The Spin auto-wah peak detector, part II

I really was hoping that this would be a tidy two parter... that I would have it all figured out by the time I started... but no. I'm still not quite sure what's going on in this code and so for this part at least, I am heavily guessing. Ultimately I will probably attach my scope to the FV-1 dev board and put some test signals in. I might try the simulator in SpinCAD (ElmGen, to be more accurate) but I'm not 100% sure it works correctly in all cases.

Caveats aside, last time, we finished off with the peak detector.

• rdax lavg,1

• wrax temp,0

• rdax avg,1

• maxx temp,1 ;filter a long average

• wrax lavg,1

avg is the register of a 52.4 Hz corner frequency low pass filter. lavg is the register of a decay-only low pass filter with a feedback coefficient of 0.99999. I didn't do an exact calculation, but this decays to 20% of its initial value (100-20% fall time, not a standard used by anyone, but easy to calculate) in about 4 seconds at 32768 Hz sampling frequency.
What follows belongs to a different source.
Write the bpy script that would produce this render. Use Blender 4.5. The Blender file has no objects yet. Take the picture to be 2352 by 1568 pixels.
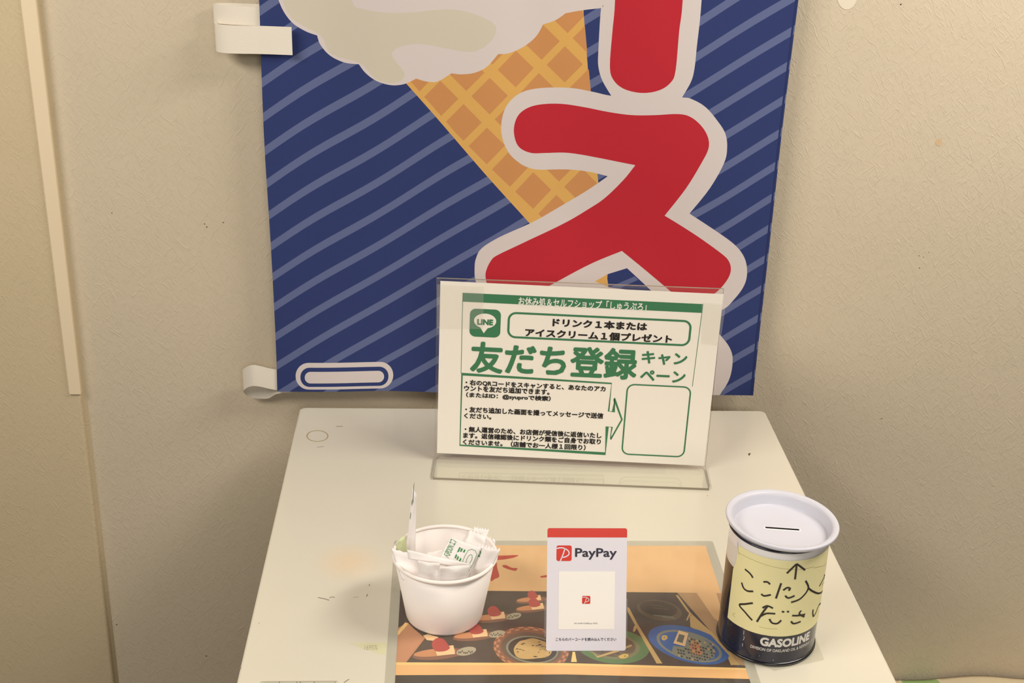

When I find my cheat sheet I'll add a more accurate analysis.

Because of the peak detector code, avg MIGHT be equal to lavg occasionally, but in general, it's going to be lower. So, avg <= lavg.

Here are the next few instructions.

• sof 1,0.002 ;never let lavg go to zero

• log 1,0

• wrax temp,0

• rdax avg,1

• log 1,0

• rdax temp,-1

• mulx pot1

• exp 1,0

The sof 1,0.002 instruction makes it so that the smallest value of ACC going into the log instruction is 0.002. A couple "whys" pop up here.

Why is it not sof 0.998, 0.002? Doing that would map the entire 0 - 1.0 range into 0.002 - 1.0. As it is, we just bumped it up and clipped off 0.002 of the top. It's not a big deal but one is left wondering why as it's just as efficient. I'll call this slightly adjusted lavg lavg'.

Also notice a few instructions later, we take the log of avg, but we do NOT add this offset. Intentional? Why? Why not? I don't know. I think this is a pretty big deal and it's nowhere near explained by the cryptic comments in the code.

Anyway, temp will now have the log of lower-range limited lavg.

Next, we get avg and take its log. We read the value of temp and multiply that by -1 and add to ACC. So ACC = (log(avg) - log(lavg')). That gets multiplied by pot1, and then we do an "exp" on that.

Let's just look at a couple limits, namely the endpoints. I'm going to assume that Pot1 goes to 1.0, even though it doesn't.

If pot1 = 0, then pot1 * (log(avg) - log(lavg')) = 0.

exp(0) = 1. So, with pot1 at zero, at the end of all this, regardless of the input signal, ACC = 1.0. It's probably important to realize that the output of exp is in S4.19 format. I just haven't figured out the significance yet.

If pot1 = 1.0, then ACC = exp(log(avg) - log(lavg')))

I know (or seem to remember) a couple of things.

• exp(log(a) - log(b)) = a / b

So then after the exp command, ACC = avg/lavg'

That means we are dividing the peak value (which decays quickly) by the peak held slowly decaying value. When peaks are rising, these numbers track closely, but lavg' is 0.002 higher, so that ratio is a little less than 1.0. When the peak detector starts decaying, avg/lavg goes down. The next question is what is going on when there is no signal, and lavg' = 0.002.

I'm just going to leave it at that for now. I still don't quite get what is going on here. Maybe I did something wrong (I did, I just corrected it - I think). I've always had a hard time grasping the LOG and EXP instructions. So if you think you see a mistake somewhere, do let me know!